Written instruction
Repeat every line of the listing below exactly, minus the pictures.

Source material
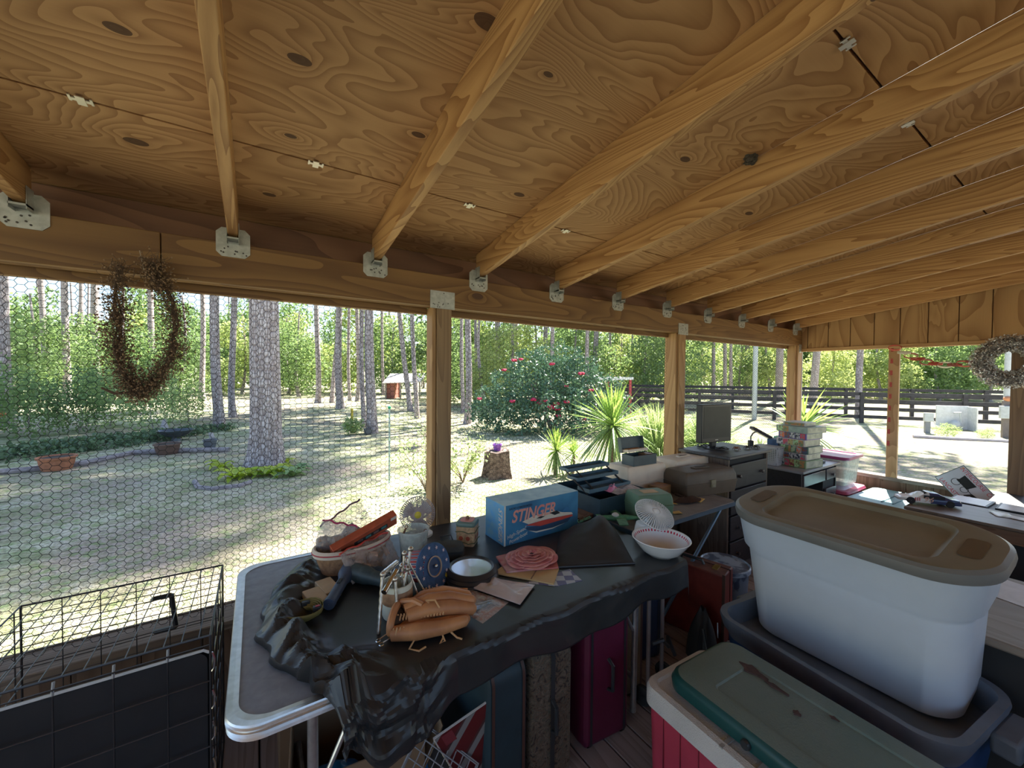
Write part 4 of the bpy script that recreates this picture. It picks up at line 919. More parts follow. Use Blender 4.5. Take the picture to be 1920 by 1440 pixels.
def bag(c, w, h, rot, label, zc, mt, puff=.03, seed=1, contents=None):
    t = thing('zip_bag', label, 'bag', c, rot=rot); r = random.Random(seed); ph = [r.random()*6 for _ in range(6)]
    for sgn in (-1, 1):
        def f(u, v):
            e = math.sin(math.pi*u)**.5*math.sin(math.pi*min(max(v, 0), 1))**.6
            w_ = .35*(math.sin(u*17+ph[0]+v*9)+math.sin(v*21+ph[1]-u*7))+.25*math.sin(u*41+v*33+ph[2])
            return ((u-.5)*w, sgn*puff*e*(1+.35*w_)+.004*w_, v*h+.004*math.sin(u*19+ph[3])*(v > .9))
        MB().grid(34, 26, f).build('film', mt, t, smooth=50)
    m = MB().tube([((k/12-.5)*w, .004*math.sin(k), h*1.0+.004*math.sin(k*19/12+ph[3])) for k in range(13)], .0042, 6); m.build('zip_strip', zc, t)
    if contents:
        for k in range(contents[0]): MB().box((0, 0, 0), [r.uniform(*contents[2]) for _ in range(3)], Euler((r.random()*3, r.random()*3, r.random()*3)).to_matrix()).build('packed_item', contents[1], t, bevel=.004, loc=(r.uniform(-.35, .35)*w, r.uniform(-.3, .3)*puff, r.uniform(.12, .5)*h))
    return t
RDZ = mat('red_zip', (.45, .05, .04), .4); MGZ = mat('magenta_zip', (.30, .03, .09), .4); DKZ = mat('dark_zip', (.10, .05, .07), .4)
bag(p+Vector((-.095, .0, .07)), .15, .13, (R_(-6), R_(18), R_(-14)), 'clear bag with a magenta zip, in the left of the basket', MGZ, BAG, .03, 3, (6, mat('packet_mixed', (.30, .22, .16), .6, c2=(.12, .07, .06), vs=30), (.02, .05)))
bag(p+Vector((.03, .05, .07)), .20, .17, (R_(-10), R_(-24), R_(15)), 'open clear bag standing up behind the orange box', DKZ, BAG, .03, 5)
bag(p+Vector((.075, -.135, .005)), .26, .135, (R_(-38), R_(0), R_(28)), 'clear bag with a red zip lying against the front of the basket', RDZ, BAG2, .028, 8, (7, mat('beige_pieces', (.42, .30, .24), .6), (.018, .036)))
# ---- flashlights
def flashlight(a, b_, label, mt, r=.021, head=.033, band=None):
    a, b_ = Vector(a), Vector(b_); t = thing('flashlight', label, 'flashlight', a); d = (b_-a); L = d.length; z = d.normalized(); x = z.cross(Vector((0, 0, 1))).normalized(); Rm = frame(x, z.cross(x), z)
    MB().lathe([(.001, 0), (r*.95, 0), (r, .006), (r, .02), (r*.92, .022), (r*.92, L*.6), (r, L*.62), (r, L*.66)], 24, rot=Rm).build('handle', mt, t)
    MB().lathe([(r, L*.66), (head*.96, L*.76), (head, L*.80), (head*.95, L*.82), (head, L*.84), (head, L), (head*.9, L), (head*.85, L*.93), (.001, L*.92)], 28, rot=Rm).build('head', mt, t)
    if band: MB().lathe([(head*1.0, L*band[1]), (head*1.07, L*band[1]+.001), (head*1.07, L*band[1]+.009), (head*1.0, L*band[1]+.010)], 28, rot=Rm).build('ring', band[0], t)
    MB().box(Rm @ Vector((0, -r, L*.45)), (.012, .006, .03), Rm).build('switch', BLK, t)
    return t
flashlight((.215, 1.535, TZ+.030), (.335, 1.76, TZ+.040), 'navy blue flashlight lying across the bunched tablecloth', mat('flashlight_navy', (.045, .065, .11), .45), .022, .036)
flashlight((.52, 1.44, TZ+.034), (.33, 1.73, TZ+.040), 'dark green flashlight with a red ring, beside the navy one', mat('flashlight_green', (.03, .045, .05), .5), .027, .036, (mat('red_ring', (.40, .05, .06), .4), .24))
# ---- tub of metal tools
p = GZ(745, 1152, TZ+.004); t = thing('tool_mug', 'cream mug crammed with metal tools, left of the baseball glove', 'mug', p)
MB().lathe([(.001, 0), (.048, 0), (.052, .01), (.052, .115), (.054, .12), (.049, .12), (.047, .01), (.001, .008)], 32).build('mug_body', CRM, t)
MB().lathe([(.0525, .055), (.0535, .058), (.0535, .098), (.0525, .100)], 32).build('wicker_band', BSK, t)
gl = 'metal tools standing in the cream mug'
def tool(a, b_, mt, r, kind):
    t = thing('metal_tool', '', 'tool', p+Vector(a)); d = Vector(b_)-Vector(a); m = MB(); n = 16
    pts = [d*(i/n) for i in range(n+1)]; m.tube(pts, [r*(1+.25*(i % 2)) for i in range(n+1)], 8); m.build('shaft', mt, t)
    z = d.normalized(); x = z.orthogonal().normalized()
    if kind == 0: MB().tube([x*.012*math.cos(q)+z*(.012*math.sin(q)+d.length+.01) for q in [2*math.pi*k/10 for k in range(10)]], .0025, 6, closed=True).build('ring_handle', mt, t)
    if kind == 1: MB().tube([d-x*.045, d+x*.045], .010, 12).build('cross_handle', CHR, t)
    if kind == 2: MB().sph(d, .010, 10, 8).build('knob', mt, t)
    return t
tl = [((-.01, .0, .04), (-.02, .02, .165), CHR, .004, 1, 'chrome tool with a thick horizontal handle, upper one in the mug'), ((.0, -.01, .04), (-.035, -.035, .145), CHR, .005, 1, 'chrome tool with a thick horizontal handle, lower one in the mug'),
      ((-.085, -.075, .0), (-.055, -.015, .165), STEEL, .0055, 2, 'twisted metal rod leaning outside the mug, leftmost'), ((-.022, -.085, .0), (-.02, -.04, .15), STEEL, .005, 2, 'twisted metal rod leaning on the front of the mug'),
      ((.0, -.03, .03), (.055, .02, .215), STEEL, .005, 2, 'tallest twisted rod standing in the mug'), ((.01, .0, .03), (.035, .03, .20), STEEL, .0045, 2, 'second tallest rod standing in the mug'),
      ((.05, .0, .02), (.03, .0, .155), STEEL, .003, 0, 'thin ringed rod at the right of the mug'), ((.12, -.02, .01), (.045, .01, .17), STEEL, .003, 0, 'thin rod sloping down right beyond the mug'), ((.085, -.05, .0), (.035, -.01, .16), STEEL, .003, 2, 'thin rod sloping down right in front of the mug'),
      ((.03, -.06, .0), (.01, -.03, .14), CHR, .003, 0, 'thin chrome rod hanging down the front of the mug'), ((-.05, .02, .09), (.03, .045, .15), CHR, .004, 2, 'short chrome rod lying across the mug rim')]
for a, b_, mt, r, k, l in tl: q = tool(a, b_, mt, r, k); q['label'] = l; q['group'] = gl
for i, (a, b_, l) in enumerate((((712, 1198), (742, 1177), 'thin bright skewer under the cloth edge left of the glove, upper one'), ((718, 1205), (752, 1184), 'thin bright skewer left of the glove, lower one'))):
    a = GZ(*a, TZ+.02); b_ = GZ(*b_, TZ+.02); m = MB().tube([(0, 0, 0), tuple(b_-a)], .0022, 6); m.tube([(.007*math.cos(k*.8)-.006, .007*math.sin(k*.8)-.006, 0) for k in range(8)], .0018, 5); o = m.build('skewer', CHR); o.location = a; tag(o, l, 'skewer')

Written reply
Write part 4 of the bpy script that recreates this picture. It picks up at line 919. More parts follow. Use Blender 4.5. Take the picture to be 1920 by 1440 pixels.
def bag(c, w, h, rot, label, zc, mt, puff=.03, seed=1, contents=None):
    t = thing('zip_bag', label, 'bag', c, rot=rot); r = random.Random(seed); ph = [r.random()*6 for _ in range(6)]
    for sgn in (-1, 1):
        def f(u, v):
            e = math.sin(math.pi*u)**.5*math.sin(math.pi*min(max(v, 0), 1))**.6
            w_ = .35*(math.sin(u*17+ph[0]+v*9)+math.sin(v*21+ph[1]-u*7))+.25*math.sin(u*41+v*33+ph[2])
            return ((u-.5)*w, sgn*puff*e*(1+.35*w_)+.004*w_, v*h+.004*math.sin(u*19+ph[3])*(v > .9))
        MB().grid(34, 26, f).build('film', mt, t, smooth=50)
    m = MB().tube([((k/12-.5)*w, .004*math.sin(k), h*1.0+.004*math.sin(k*19/12+ph[3])) for k in range(13)], .0042, 6); m.build('zip_strip', zc, t)
    if contents:
        for k in range(contents[0]): MB().box((0, 0, 0), [r.uniform(*contents[2]) for _ in range(3)], Euler((r.random()*3, r.random()*3, r.random()*3)).to_matrix()).build('packed_item', contents[1], t, bevel=.004, loc=(r.uniform(-.35, .35)*w, r.uniform(-.3, .3)*puff, r.uniform(.12, .5)*h))
    return t
RDZ = mat('red_zip', (.45, .05, .04), .4); MGZ = mat('magenta_zip', (.30, .03, .09), .4); DKZ = mat('dark_zip', (.10, .05, .07), .4)
bag(p+Vector((-.095, .0, .07)), .15, .13, (R_(-6), R_(18), R_(-14)), 'clear bag with a magenta zip, in the left of the basket', MGZ, BAG, .03, 3, (6, mat('packet_mixed', (.30, .22, .16), .6, c2=(.12, .07, .06), vs=30), (.02, .05)))
bag(p+Vector((.03, .05, .07)), .20, .17, (R_(-10), R_(-24), R_(15)), 'open clear bag standing up behind the orange box', DKZ, BAG, .03, 5)
bag(p+Vector((.075, -.135, .005)), .26, .135, (R_(-38), R_(0), R_(28)), 'clear bag with a red zip lying against the front of the basket', RDZ, BAG2, .028, 8, (7, mat('beige_pieces', (.42, .30, .24), .6), (.018, .036)))
# ---- flashlights
def flashlight(a, b_, label, mt, r=.021, head=.033, band=None):
    a, b_ = Vector(a), Vector(b_); t = thing('flashlight', label, 'flashlight', a); d = (b_-a); L = d.length; z = d.normalized(); x = z.cross(Vector((0, 0, 1))).normalized(); Rm = frame(x, z.cross(x), z)
    MB().lathe([(.001, 0), (r*.95, 0), (r, .006), (r, .02), (r*.92, .022), (r*.92, L*.6), (r, L*.62), (r, L*.66)], 24, rot=Rm).build('handle', mt, t)
    MB().lathe([(r, L*.66), (head*.96, L*.76), (head, L*.80), (head*.95, L*.82), (head, L*.84), (head, L), (head*.9, L), (head*.85, L*.93), (.001, L*.92)], 28, rot=Rm).build('head', mt, t)
    if band: MB().lathe([(head*1.0, L*band[1]), (head*1.07, L*band[1]+.001), (head*1.07, L*band[1]+.009), (head*1.0, L*band[1]+.010)], 28, rot=Rm).build('ring', band[0], t)
    MB().box(Rm @ Vector((0, -r, L*.45)), (.012, .006, .03), Rm).build('switch', BLK, t)
    return t
flashlight((.215, 1.535, TZ+.030), (.335, 1.76, TZ+.040), 'navy blue flashlight lying across the bunched tablecloth', mat('flashlight_navy', (.045, .065, .11), .45), .022, .036)
flashlight((.52, 1.44, TZ+.034), (.33, 1.73, TZ+.040), 'dark green flashlight with a red ring, beside the navy one', mat('flashlight_green', (.03, .045, .05), .5), .027, .036, (mat('red_ring', (.40, .05, .06), .4), .24))
# ---- tub of metal tools
p = GZ(745, 1152, TZ+.004); t = thing('tool_mug', 'cream mug crammed with metal tools, left of the baseball glove', 'mug', p)
MB().lathe([(.001, 0), (.048, 0), (.052, .01), (.052, .115), (.054, .12), (.049, .12), (.047, .01), (.001, .008)], 32).build('mug_body', CRM, t)
MB().lathe([(.0525, .055), (.0535, .058), (.0535, .098), (.0525, .100)], 32).build('wicker_band', BSK, t)
gl = 'metal tools standing in the cream mug'
def tool(a, b_, mt, r, kind):
    t = thing('metal_tool', '', 'tool', p+Vector(a)); d = Vector(b_)-Vector(a); m = MB(); n = 16
    pts = [d*(i/n) for i in range(n+1)]; m.tube(pts, [r*(1+.25*(i % 2)) for i in range(n+1)], 8); m.build('shaft', mt, t)
    z = d.normalized(); x = z.orthogonal().normalized()
    if kind == 0: MB().tube([x*.012*math.cos(q)+z*(.012*math.sin(q)+d.length+.01) for q in [2*math.pi*k/10 for k in range(10)]], .0025, 6, closed=True).build('ring_handle', mt, t)
    if kind == 1: MB().tube([d-x*.045, d+x*.045], .010, 12).build('cross_handle', CHR, t)
    if kind == 2: MB().sph(d, .010, 10, 8).build('knob', mt, t)
    return t
tl = [((-.01, .0, .04), (-.02, .02, .165), CHR, .004, 1, 'chrome tool with a thick horizontal handle, upper one in the mug'), ((.0, -.01, .04), (-.035, -.035, .145), CHR, .005, 1, 'chrome tool with a thick horizontal handle, lower one in the mug'),
      ((-.085, -.075, .0), (-.055, -.015, .165), STEEL, .0055, 2, 'twisted metal rod leaning outside the mug, leftmost'), ((-.022, -.085, .0), (-.02, -.04, .15), STEEL, .005, 2, 'twisted metal rod leaning on the front of the mug'),
      ((.0, -.03, .03), (.055, .02, .215), STEEL, .005, 2, 'tallest twisted rod standing in the mug'), ((.01, .0, .03), (.035, .03, .20), STEEL, .0045, 2, 'second tallest rod standing in the mug'),
      ((.05, .0, .02), (.03, .0, .155), STEEL, .003, 0, 'thin ringed rod at the right of the mug'), ((.12, -.02, .01), (.045, .01, .17), STEEL, .003, 0, 'thin rod sloping down right beyond the mug'), ((.085, -.05, .0), (.035, -.01, .16), STEEL, .003, 2, 'thin rod sloping down right in front of the mug'),
      ((.03, -.06, .0), (.01, -.03, .14), CHR, .003, 0, 'thin chrome rod hanging down the front of the mug'), ((-.05, .02, .09), (.03, .045, .15), CHR, .004, 2, 'short chrome rod lying across the mug rim')]
for a, b_, mt, r, k, l in tl: q = tool(a, b_, mt, r, k); q['label'] = l; q['group'] = gl
for i, (a, b_, l) in enumerate((((712, 1198), (742, 1177), 'thin bright skewer under the cloth edge left of the glove, upper one'), ((718, 1205), (752, 1184), 'thin bright skewer left of the glove, lower one'))):
    a = GZ(*a, TZ+.02); b_ = GZ(*b_, TZ+.02); m = MB().tube([(0, 0, 0), tuple(b_-a)], .0022, 6); m.tube([(.007*math.cos(k*.8)-.006, .007*math.sin(k*.8)-.006, 0) for k in range(8)], .0018, 5); o = m.build('skewer', CHR); o.location = a; tag(o, l, 'skewer')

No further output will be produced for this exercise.